America is fighting for its survival and the Democrats are obsessing over why barbarians hate us. 

Actually, Democrats are wondering why we thought we were "fighting for our survival" simply because of a single terrorist attack.  

Instead of wondering why foreigners hate Americans, a more fruitful inquiry for the Democrats might be to ask why Americans are beginning to hate Democrats.

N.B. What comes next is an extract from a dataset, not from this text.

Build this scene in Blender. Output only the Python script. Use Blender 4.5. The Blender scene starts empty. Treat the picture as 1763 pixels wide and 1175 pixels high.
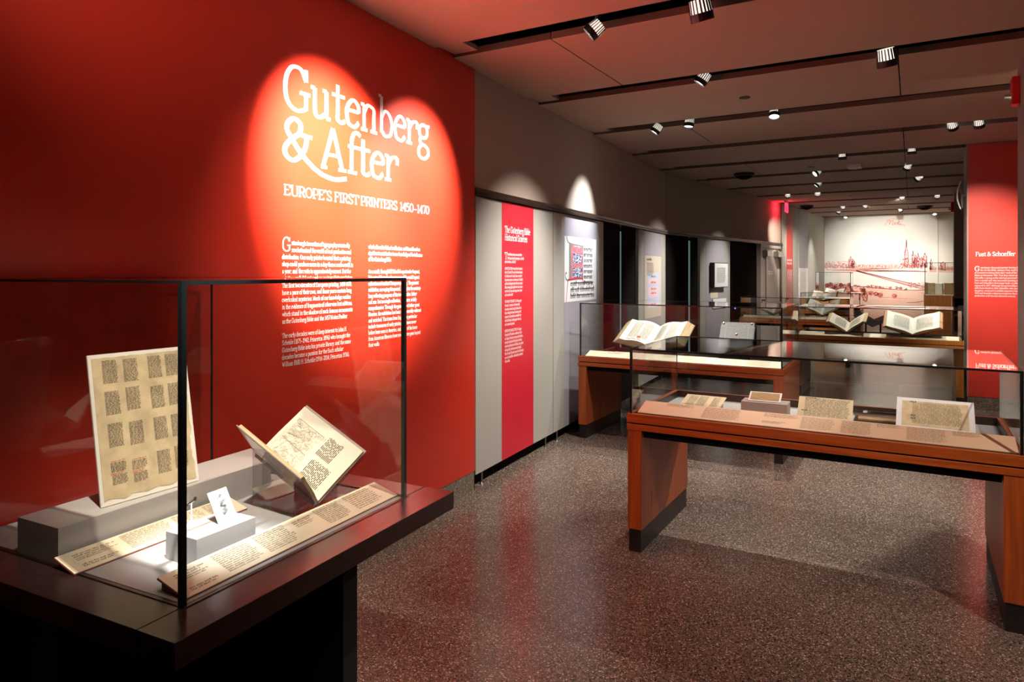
import bpy, math, random
from mathutils import Vector, Matrix
C = bpy.context.scene.collection
rnd = random.Random(7)
# ------------------------------------------------------------ camera, world, exposure
cam_d = bpy.data.cameras.new('camera'); cam = bpy.data.objects.new('camera', cam_d); C.objects.link(cam)
cam.location = (0, 0, 1.6); cam.rotation_euler = (math.pi/2, 0, math.atan(690.5/1185))
cam_d.sensor_width = 36; cam_d.sensor_fit = 'HORIZONTAL'; cam_d.lens = 36*1185/1763; cam_d.shift_y = -118.5/1763
cam_d.clip_start = .02
S = bpy.context.scene; S.camera = cam
S.view_settings.view_transform = 'Standard'; S.view_settings.look = 'None'
S.view_settings.exposure = 0.12; S.view_settings.gamma = 1; S.view_settings.use_curve_mapping = False
w = bpy.data.worlds.new('hall'); S.world = w; w.use_nodes = True
w.node_tree.nodes['Background'].inputs[0].default_value = (1, .74, .62, 1)
w.node_tree.nodes['Background'].inputs[1].default_value = .08
WARM = (1, .86, .72); NEUT = (1, .94, .87); COOL = (.93, .96, 1)
def spot(name, p, t, watts, deg, blend=.6, col=NEUT, r=.03, parent=None):
    l = bpy.data.lights.new(name, 'SPOT'); l.energy = watts; l.spot_size = math.radians(deg); l.spot_blend = blend
    l.color = col; l.shadow_soft_size = r
    o = bpy.data.objects.new(name, l); C.objects.link(o)
    d = (Vector(t)-Vector(p)).normalized()
    o.location = p; o.rotation_euler = d.to_track_quat('-Z', 'Y').to_euler()
    return o
# ------------------------------------------------------------ materials
def base(name):
    m = bpy.data.materials.new(name); m.use_nodes = True
    return m, m.node_tree, m.node_tree.nodes['Principled BSDF']
def mat(name, col, rough=.5, metal=0, spec=.5, ns=0, na=.1, stretch=None, bump=0, coat=0):
    m, t, b = base(name); N = t.nodes; L = t.links
    b.inputs['Base Color'].default_value = (*col, 1); b.inputs['Roughness'].default_value = rough
    b.inputs['Metallic'].default_value = metal; b.inputs['Specular IOR Level'].default_value = spec
    if coat: b.inputs['Coat Weight'].default_value = coat; b.inputs['Coat Roughness'].default_value = .1
    if ns:
        tc = N.new('ShaderNodeTexCoord'); mp = N.new('ShaderNodeMapping'); nz = N.new('ShaderNodeTexNoise')
        if stretch: mp.inputs['Scale'].default_value = stretch
        nz.inputs['Scale'].default_value = ns; nz.inputs['Detail'].default_value = 5
        L.new(tc.outputs['Object'], mp.inputs[0]); L.new(mp.outputs[0], nz.inputs['Vector'])
        r = N.new('ShaderNodeMapRange'); r.inputs['From Min'].default_value = .3; r.inputs['From Max'].default_value = .7
        r.inputs['To Min'].default_value = 1-na; r.inputs['To Max'].default_value = 1+na
        L.new(nz.outputs[0], r.inputs['Value'])
        mx = N.new('ShaderNodeVectorMath'); mx.operation = 'SCALE'; mx.inputs[0].default_value = col
        L.new(r.outputs[0], mx.inputs['Scale']); L.new(mx.outputs[0], b.inputs['Base Color'])
        if bump:
            bp = N.new('ShaderNodeBump'); bp.inputs['Strength'].default_value = bump; bp.inputs['Distance'].default_value = .002
            L.new(nz.outputs[0], bp.inputs['Height']); L.new(bp.outputs[0], b.inputs['Normal'])
    return m
def emis(name, col, s):
    m, t, b = base(name); b.inputs['Base Color'].default_value = (*col, 1)
    b.inputs['Emission Color'].default_value = (*col, 1); b.inputs['Emission Strength'].default_value = s; return m
def glassm(name, tint, f0=.035, dirt=0):
    m, t, b = base(name); N = t.nodes; L = t.links; N.remove(b)
    out = N['Material Output']; lw = N.new('ShaderNodeLayerWeight'); lw.inputs['Blend'].default_value = .5
    pw = N.new('ShaderNodeMath'); pw.operation = 'POWER'; pw.inputs[1].default_value = 5
    L.new(lw.outputs['Facing'], pw.inputs[0])
    ma = N.new('ShaderNodeMath'); ma.operation = 'MULTIPLY_ADD'; ma.inputs[1].default_value = 1-f0; ma.inputs[2].default_value = f0
    L.new(pw.outputs[0], ma.inputs[0])
    tr = N.new('ShaderNodeBsdfTransparent'); tr.inputs[0].default_value = (*tint, 1)
    gl = N.new('ShaderNodeBsdfGlossy'); gl.inputs['Roughness'].default_value = 0.004; gl.inputs[0].default_value = (1, 1, 1, 1)
    mx = N.new('ShaderNodeMixShader'); L.new(ma.outputs[0], mx.inputs[0]); L.new(tr.outputs[0], mx.inputs[1]); L.new(gl.outputs[0], mx.inputs[2])
    L.new(mx.outputs[0], out.inputs[0]); return m
def terrazzo(name, rough, stops, sc=150):
    m, t, b = base(name); N = t.nodes; L = t.links
    tc = N.new('ShaderNodeTexCoord'); v = N.new('ShaderNodeTexVoronoi'); v.inputs['Scale'].default_value = sc
    sx = N.new('ShaderNodeSeparateColor'); cr = N.new('ShaderNodeValToRGB'); cr.color_ramp.interpolation = 'CONSTANT'
    L.new(tc.outputs['Object'], v.inputs['Vector']); L.new(v.outputs['Color'], sx.inputs[0]); L.new(sx.outputs[0], cr.inputs[0])
    e = cr.color_ramp.elements; e[0].position = 0; e[0].color = (*stops[0][1], 1); e[1].position = stops[1][0]; e[1].color = (*stops[1][1], 1)
    for p, c in stops[2:]:
        k = e.new(p); k.color = (*c, 1)
    nz = N.new('ShaderNodeTexNoise'); nz.inputs['Scale'].default_value = 1.3; L.new(tc.outputs['Object'], nz.inputs['Vector'])
    r = N.new('ShaderNodeMapRange'); r.inputs['To Min'].default_value = .85; r.inputs['To Max'].default_value = 1.15; L.new(nz.outputs[0], r.inputs['Value'])
    mx = N.new('ShaderNodeVectorMath'); mx.operation = 'SCALE'; L.new(cr.outputs[0], mx.inputs[0]); L.new(r.outputs[0], mx.inputs['Scale'])
    L.new(mx.outputs[0], b.inputs['Base Color']); b.inputs['Roughness'].default_value = rough; return m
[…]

As I write this, we're nearing the 2000 casualty mark in Iraq, with tens of thousands of wounded soldiers returning, and an estimated 30% of them developing some sort of mental problems when trying to readjust to their lives.  We've turned the country of Iraq into arguably the most fertile ground for terrorism that the world has ever seen.  We've helped Iran immensely and we've made the job that European countries have in fighting radicalism within their own borders considerably more difficult. 

 

The long-term toll of this disastrous war is barely visible at this point, yet the wheels are in motion for my generation to have to do a lot to ensure that American society can maintain it's economic dominance, it's reputation as a friendly nation, and it's respect as a moral compass for the rest of the world.  Forgive me if this translates into some bitterness towards people like Ann Coulter, who helped drum up support for this war based upon tired old stereotypes and blatant falsehoods.  There's so much from this chapter that makes me want to put my fist through a wall, but nothing more than the fact that she decries the kind of political discussions that allow rational Democrats and Republicans to arrive at ways for America to move forward and prosper.  A lot of Democrats have been wondering why so many Americans have begun to hate them, while spouting nearly identical irrational viewpoints and outright lies.  By convincing the large numbers of Americans who don't follow the Middle East that Democrats are sympathetic to the terrorist cause, Ann Coulter has played a major role in that, even as she pretends just to be an observer.  And soon, I hope to see the day when Ann Coulter wakes up and asks herself why so many Americans are beginning to hate what she and the Republicans have done.  The day is coming.